I have been thinking a lot about myself and how I am wired.  I am a do-er.  If I have an idea for something, I will go out and do it, perhaps even before I have thought it all through.  It will then sit there, unfinished, because I am also someone who has a hard time finishing things.  Not everything mind you.  I finish books.  Well ignore the four books that have been started and then discarded on my nightstand.  I will get to those eventually.  Okay, maybe it is a lot of things.  Why do I start things and then cannot finish them?  Sometimes I lose the fire that I had in the beginning.  Sometimes I lose sight of my vision, and can no longer see the end result, so I just quit.  Sometimes ( and most often with my recent undertakings) I over-think them, and decided that my idea isn't good enough, that no one would read it, and I just choose not to work hard at something that won't go anywhere.  That was this blog for so long.  I don't have a "voice".  I don't have a "brand".  I am not good at coming up with material that will "resonate with my readers".  I just need to write for me.  I have been so focused on wanting to let God use me to speak to others, that I haven't been letting Him speak to ME.  I haven't been quiet and I haven't been listening, because I have been doing all the talking - "What do I say to them Lord?"  And He has been like SHHHH already!

Another area where I am a do-er is I don't like to wait.  For example, if they are doing construction on my regular commute, I would much rather take the longer way home than sit with traffic for ten minutes.  I will still get home at the same time, but I would rather spend that extra ten minutes driving than sitting.  I know I can't be the only one that does that.  So when I think about areas in my life that I want to change, I usually just try and change them, but often forget to pray, or only pray halfheartedly because I am so busy trying to make the change, its almost like prayer is a distraction.  THIS is something that I do not want to let continue.

I want to have a more active prayer life.  Usually I need lists and to-dos.  I need to have a "plan" for everything and what it should look like.  I told myself that I would set the timer on my phone and pray for fifteen minutes every day.  I wanted to make intentional time to pray, and I wanted to eliminate all distractions by setting aside this time.
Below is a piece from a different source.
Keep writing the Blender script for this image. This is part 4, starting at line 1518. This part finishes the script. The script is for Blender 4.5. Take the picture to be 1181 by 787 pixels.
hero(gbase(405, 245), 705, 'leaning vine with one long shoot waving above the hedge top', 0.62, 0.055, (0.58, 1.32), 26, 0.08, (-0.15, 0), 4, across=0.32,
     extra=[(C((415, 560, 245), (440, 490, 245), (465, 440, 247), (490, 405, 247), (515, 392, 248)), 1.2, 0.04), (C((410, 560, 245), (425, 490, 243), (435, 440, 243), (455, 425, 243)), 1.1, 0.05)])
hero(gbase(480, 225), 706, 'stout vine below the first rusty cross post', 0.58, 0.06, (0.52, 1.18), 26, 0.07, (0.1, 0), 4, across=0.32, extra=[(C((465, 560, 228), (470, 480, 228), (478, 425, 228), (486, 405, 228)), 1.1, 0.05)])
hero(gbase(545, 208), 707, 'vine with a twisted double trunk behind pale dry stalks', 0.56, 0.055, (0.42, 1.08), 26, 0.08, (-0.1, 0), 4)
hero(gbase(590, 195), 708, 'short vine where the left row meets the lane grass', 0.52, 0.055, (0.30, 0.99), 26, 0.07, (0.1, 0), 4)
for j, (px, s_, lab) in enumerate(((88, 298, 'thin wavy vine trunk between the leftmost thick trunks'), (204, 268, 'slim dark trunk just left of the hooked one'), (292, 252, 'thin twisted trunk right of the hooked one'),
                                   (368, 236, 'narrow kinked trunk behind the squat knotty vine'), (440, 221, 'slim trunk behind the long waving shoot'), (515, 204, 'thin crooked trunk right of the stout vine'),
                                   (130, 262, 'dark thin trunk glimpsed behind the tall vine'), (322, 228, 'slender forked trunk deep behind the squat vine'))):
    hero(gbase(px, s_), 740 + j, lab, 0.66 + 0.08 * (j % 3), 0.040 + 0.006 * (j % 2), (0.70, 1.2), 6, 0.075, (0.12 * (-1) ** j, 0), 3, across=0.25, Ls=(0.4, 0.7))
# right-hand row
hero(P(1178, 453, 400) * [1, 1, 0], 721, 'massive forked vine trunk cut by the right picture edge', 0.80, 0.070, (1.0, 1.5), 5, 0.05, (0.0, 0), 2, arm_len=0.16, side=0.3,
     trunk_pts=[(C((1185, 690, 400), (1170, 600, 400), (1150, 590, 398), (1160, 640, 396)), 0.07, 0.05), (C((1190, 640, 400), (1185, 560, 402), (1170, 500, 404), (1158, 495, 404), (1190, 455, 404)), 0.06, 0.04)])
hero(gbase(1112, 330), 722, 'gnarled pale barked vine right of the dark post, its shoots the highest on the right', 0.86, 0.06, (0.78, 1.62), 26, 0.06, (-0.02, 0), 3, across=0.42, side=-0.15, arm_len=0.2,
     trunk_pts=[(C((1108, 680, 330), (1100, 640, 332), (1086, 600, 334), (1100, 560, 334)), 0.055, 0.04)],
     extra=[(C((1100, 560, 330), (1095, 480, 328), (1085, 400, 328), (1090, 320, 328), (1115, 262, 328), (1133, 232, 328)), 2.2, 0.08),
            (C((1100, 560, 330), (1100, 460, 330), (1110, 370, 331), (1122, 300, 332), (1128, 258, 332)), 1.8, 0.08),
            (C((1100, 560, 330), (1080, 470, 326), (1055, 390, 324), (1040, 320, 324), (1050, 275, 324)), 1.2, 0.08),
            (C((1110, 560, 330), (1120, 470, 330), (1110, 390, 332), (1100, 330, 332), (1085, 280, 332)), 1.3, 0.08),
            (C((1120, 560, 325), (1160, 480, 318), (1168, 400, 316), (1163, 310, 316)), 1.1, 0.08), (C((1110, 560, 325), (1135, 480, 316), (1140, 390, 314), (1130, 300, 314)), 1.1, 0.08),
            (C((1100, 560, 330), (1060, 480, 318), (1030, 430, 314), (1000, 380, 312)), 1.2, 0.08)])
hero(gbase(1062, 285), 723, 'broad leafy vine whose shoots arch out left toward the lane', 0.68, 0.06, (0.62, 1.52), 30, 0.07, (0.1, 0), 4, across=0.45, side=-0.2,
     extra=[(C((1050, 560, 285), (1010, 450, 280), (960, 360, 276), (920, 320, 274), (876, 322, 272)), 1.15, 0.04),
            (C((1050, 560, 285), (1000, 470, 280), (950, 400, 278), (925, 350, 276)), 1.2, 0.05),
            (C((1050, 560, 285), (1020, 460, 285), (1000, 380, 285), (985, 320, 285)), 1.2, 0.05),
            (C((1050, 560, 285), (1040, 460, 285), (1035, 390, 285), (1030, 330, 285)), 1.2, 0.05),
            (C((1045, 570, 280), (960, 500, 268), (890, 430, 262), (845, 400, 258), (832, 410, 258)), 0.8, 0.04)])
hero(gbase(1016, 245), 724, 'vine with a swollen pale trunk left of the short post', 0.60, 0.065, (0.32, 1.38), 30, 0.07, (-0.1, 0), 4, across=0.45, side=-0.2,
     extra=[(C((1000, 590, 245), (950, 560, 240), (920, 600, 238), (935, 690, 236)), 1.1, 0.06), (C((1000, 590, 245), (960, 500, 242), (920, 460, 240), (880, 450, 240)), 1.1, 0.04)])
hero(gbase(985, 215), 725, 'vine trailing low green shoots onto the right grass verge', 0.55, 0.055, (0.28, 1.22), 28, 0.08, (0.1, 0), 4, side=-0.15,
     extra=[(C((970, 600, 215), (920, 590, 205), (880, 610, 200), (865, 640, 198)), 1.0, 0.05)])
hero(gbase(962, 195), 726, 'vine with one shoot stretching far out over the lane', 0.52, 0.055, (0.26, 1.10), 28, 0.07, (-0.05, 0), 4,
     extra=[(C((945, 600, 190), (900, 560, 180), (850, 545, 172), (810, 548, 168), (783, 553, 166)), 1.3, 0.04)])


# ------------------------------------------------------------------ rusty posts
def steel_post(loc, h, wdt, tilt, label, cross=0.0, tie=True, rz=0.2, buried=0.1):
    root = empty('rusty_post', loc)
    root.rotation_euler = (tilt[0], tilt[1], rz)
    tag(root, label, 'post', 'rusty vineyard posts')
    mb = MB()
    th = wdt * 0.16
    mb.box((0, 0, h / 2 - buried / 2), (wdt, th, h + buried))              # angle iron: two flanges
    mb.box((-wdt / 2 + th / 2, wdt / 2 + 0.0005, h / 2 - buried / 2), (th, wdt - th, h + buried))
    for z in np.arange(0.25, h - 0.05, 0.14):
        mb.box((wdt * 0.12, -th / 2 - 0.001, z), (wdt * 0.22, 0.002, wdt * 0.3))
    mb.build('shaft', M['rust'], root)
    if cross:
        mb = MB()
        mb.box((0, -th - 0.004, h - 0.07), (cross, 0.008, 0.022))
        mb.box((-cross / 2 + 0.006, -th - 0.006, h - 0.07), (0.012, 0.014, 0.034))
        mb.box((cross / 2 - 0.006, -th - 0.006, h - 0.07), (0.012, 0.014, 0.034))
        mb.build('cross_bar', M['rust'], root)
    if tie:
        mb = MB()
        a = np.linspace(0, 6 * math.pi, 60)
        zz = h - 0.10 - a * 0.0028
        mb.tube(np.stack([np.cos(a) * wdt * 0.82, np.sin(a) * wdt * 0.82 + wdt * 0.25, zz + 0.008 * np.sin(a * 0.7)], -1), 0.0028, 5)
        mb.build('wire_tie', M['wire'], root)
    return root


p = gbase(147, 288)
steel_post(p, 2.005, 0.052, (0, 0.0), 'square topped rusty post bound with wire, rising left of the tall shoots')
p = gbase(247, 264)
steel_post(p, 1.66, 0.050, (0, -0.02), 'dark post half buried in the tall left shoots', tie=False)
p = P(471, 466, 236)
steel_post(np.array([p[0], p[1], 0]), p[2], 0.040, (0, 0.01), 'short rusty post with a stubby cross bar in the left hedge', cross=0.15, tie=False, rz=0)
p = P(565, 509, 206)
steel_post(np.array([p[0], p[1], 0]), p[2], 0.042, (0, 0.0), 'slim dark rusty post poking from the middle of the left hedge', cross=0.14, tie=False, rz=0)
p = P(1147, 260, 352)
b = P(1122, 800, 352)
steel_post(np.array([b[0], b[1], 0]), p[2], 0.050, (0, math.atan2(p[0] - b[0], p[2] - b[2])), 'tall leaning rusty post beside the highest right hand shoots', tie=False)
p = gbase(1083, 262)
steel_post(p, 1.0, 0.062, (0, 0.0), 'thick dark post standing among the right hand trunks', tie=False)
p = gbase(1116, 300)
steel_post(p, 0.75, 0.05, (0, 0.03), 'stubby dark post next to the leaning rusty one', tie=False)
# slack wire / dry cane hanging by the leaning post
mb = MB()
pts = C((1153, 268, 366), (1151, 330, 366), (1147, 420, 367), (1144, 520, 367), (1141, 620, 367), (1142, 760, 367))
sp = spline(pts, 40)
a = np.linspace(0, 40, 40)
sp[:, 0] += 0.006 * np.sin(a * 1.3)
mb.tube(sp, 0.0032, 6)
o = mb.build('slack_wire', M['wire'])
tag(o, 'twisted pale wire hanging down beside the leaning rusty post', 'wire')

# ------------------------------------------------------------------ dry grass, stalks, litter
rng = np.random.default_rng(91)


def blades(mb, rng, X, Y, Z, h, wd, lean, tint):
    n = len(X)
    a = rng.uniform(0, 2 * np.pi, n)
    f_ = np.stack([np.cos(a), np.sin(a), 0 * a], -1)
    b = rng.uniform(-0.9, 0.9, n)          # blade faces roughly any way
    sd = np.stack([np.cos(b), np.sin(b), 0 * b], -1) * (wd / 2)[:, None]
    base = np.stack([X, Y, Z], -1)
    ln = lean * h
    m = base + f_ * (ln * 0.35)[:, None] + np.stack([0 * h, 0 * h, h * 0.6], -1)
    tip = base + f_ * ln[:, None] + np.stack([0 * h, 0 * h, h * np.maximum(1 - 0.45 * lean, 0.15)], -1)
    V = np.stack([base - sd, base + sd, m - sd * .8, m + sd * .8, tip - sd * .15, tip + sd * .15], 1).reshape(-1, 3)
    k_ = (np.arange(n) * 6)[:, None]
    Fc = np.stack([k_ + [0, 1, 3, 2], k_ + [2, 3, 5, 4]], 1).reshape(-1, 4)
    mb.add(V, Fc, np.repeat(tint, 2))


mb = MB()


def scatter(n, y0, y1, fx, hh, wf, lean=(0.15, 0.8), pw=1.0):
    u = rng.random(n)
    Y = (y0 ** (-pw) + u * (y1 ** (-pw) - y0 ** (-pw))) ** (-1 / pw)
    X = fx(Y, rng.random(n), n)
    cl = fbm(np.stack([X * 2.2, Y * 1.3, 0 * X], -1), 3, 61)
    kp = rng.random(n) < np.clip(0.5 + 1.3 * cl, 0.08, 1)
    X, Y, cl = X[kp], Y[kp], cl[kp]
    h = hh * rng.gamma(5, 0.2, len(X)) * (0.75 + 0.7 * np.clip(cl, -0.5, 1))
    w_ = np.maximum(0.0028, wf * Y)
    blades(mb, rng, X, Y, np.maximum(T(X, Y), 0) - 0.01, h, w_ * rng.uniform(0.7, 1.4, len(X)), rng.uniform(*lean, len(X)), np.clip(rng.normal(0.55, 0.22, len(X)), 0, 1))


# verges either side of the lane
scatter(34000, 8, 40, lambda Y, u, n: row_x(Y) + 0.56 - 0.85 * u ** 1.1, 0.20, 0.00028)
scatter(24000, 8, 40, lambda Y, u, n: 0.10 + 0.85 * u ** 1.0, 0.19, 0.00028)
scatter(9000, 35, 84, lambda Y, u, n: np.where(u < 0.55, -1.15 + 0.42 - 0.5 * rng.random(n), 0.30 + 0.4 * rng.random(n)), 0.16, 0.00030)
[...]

However, I haven't made time like this for over two weeks. I have prayed of course, but not the way that I pictured.  I think sometimes I need to throw out the picture of what "ideal" looks like, and embrace the fact that God hears me if I am in the shower, or in my car, just as easily as if I am having a cup of coffee in the morning while the house is silent.  I need to stop setting so many expectations for myself, and instead I just need let God do some work in my heart.

Over the past few weeks, I have been really asking God to help me grow.  I want to continue to grow deeper in my walk with Him.  I want more intimacy with Christ.  I want to have transparency in my relationships, to enrich them all the more.  I want direction in my passions and to use them to serve His kingdom.  My prayer has been " Lord, I want to bring glory to you and build your kingdom.  I want to embrace my identity as your daughter and love others and serve them well.  I want to know you on a deeper level than ever before."

And I fully believe that when we ask God to help us grow and to make us more like Him, He is all over that.  He meets us where we are, and He brings us into Himself.  I just need to stop letting myself get in the way.  I want a more active prayer life, and I want to stop trying to fit what that looks like into a box of my own making.  I guarantee His box is better.   And I want to read more - I want to finish these four books.  I want to study His word more.  I want to model the relationships that I hope to have with others.  Show love, serve more, stop expecting anything in return.  Jesus' life is the perfect example of this and I want to be more like Him.  I want to trust Him with my life more and more each day.  The more that I trust Him, the more intimate our relationship will be.  And I need to give all these things to God and ask Him to help me do them, because if I try and do it on my own strength they will fizzle out just like the other things that I try and start.